Las voces críticas que han salido a denostar al Instituto Dorrego y su afán de revitalizar el revisionismo hacen pensar en el intento de excomulgarlo por atentar contra el “alcorán” del que hablaba Alberdi. De lo que se trata precisamente es de construir colectivamente una suerte de autoconciencia compartida que impida el monopolio de la “verdad histórica” en manos de unos pocos.

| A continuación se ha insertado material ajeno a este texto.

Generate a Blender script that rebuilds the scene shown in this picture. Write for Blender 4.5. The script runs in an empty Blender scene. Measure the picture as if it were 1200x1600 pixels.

En el mismo capítulo, Jauretche establece los profundos lazos entre la necesidad de revisar la historia fundada en el siglo XIX después de Caseros y Pavón: “No basta decir, por ejemplo, que los vencedores de Caseros y su más alta figura en la materia, Bartolomé Mitre, construyeron una historia falsa y que la desfiguración es el producto de la simple continuidad de una escuela histórica por ellos fundada. Una escuela histórica no puede organizar todo un mecanismo de la prensa, del libro, de la cátedra, de la escuela, de todos los medios de formación del pensamiento, simplemente obedeciendo al capricho del fundador. Tampoco puede reprimir y silenciar las contradicciones que se originan en su seno, y menos las versiones opuestas que surgen de los que demandan la revisión. Sería pueril creerlo y sobre todo antihistórico.
No es pues un problema de historiografía, sino de política: lo que se nos ha presentado como historia es en realidad una política de la historia, en que esta es sólo un instrumento de planes más vastos, destinados precisamente a impedir que la historia, la historia verdadera, contribuya a la formación de una conciencia histórica nacional, que es la base necesaria de toda política de la Nación. Así pues, de la necesidad de un pensamiento político nacional ha surgido la necesidad de un revisionismo histórico.”
En el final del libro las conclusiones de Jauretche asombran por su vigencia en la actual etapa. Parecieran tan recientes y reafirman por ello la vigencia, no sólo del pensamiento del autor del Manual de zonceras argentinas, sino también la dramática resolución pendiente de nuestros grandes temas: “Estamos en uno de esos momentos históricos (escribe en 1959) y se trata de reanudar para seguir tejiendo, lo que para nuestra realidad americana y rioplatense empezó San Martín, y continuó la Confederación; y de cortar los hilos que empezaron a tejer los enemigos de San Martín y que vencida la Confederación, nos quitaron el destino de Patria Grande para reducirla a la idea casi municipal de un estado administrador y una economía, un pueblo, una política internacional y fuerzas armadas complementarias de otros intereses nacionales distintos y opuestos a los nuestros.
En definitiva, tener política nacional, o negarnos a nosotros mismos en una situación de dependencia social y cultural. Comprenderlo es imposible sin el conocimiento verdadero de la historia. Su conocimiento, es decir, su revisión, se hace imprescindible para reanudar aquellos hilos y darle al pensamiento nacional el sentido de Patria Grande al que va aparejada la posibilidad de ser efectivamente una Nación.”
Desde aquel año de 1959, muchas de las preocupaciones de Jauretche se confirmaron, con el desmantelamiento de nuestra autonomía, la funcionalidad de las fuerzas armadas a un proyecto opuesto a los intereses del pueblo y la profundización de las banderas de la revolución fusiladora del ’55. Hubo desmantelamiento del aparato productivo, deterioro social y un genocidio funcional al proyecto hegemónico que, como advirtiera Don Arturo, tenía en una “política de la historia” su fundamento cultural. No es casualidad que algunos voceros de esa hegemonía teman a la revisión por su enorme capacidad de generar los anticuerpos para que la mala política de la historia no se repita.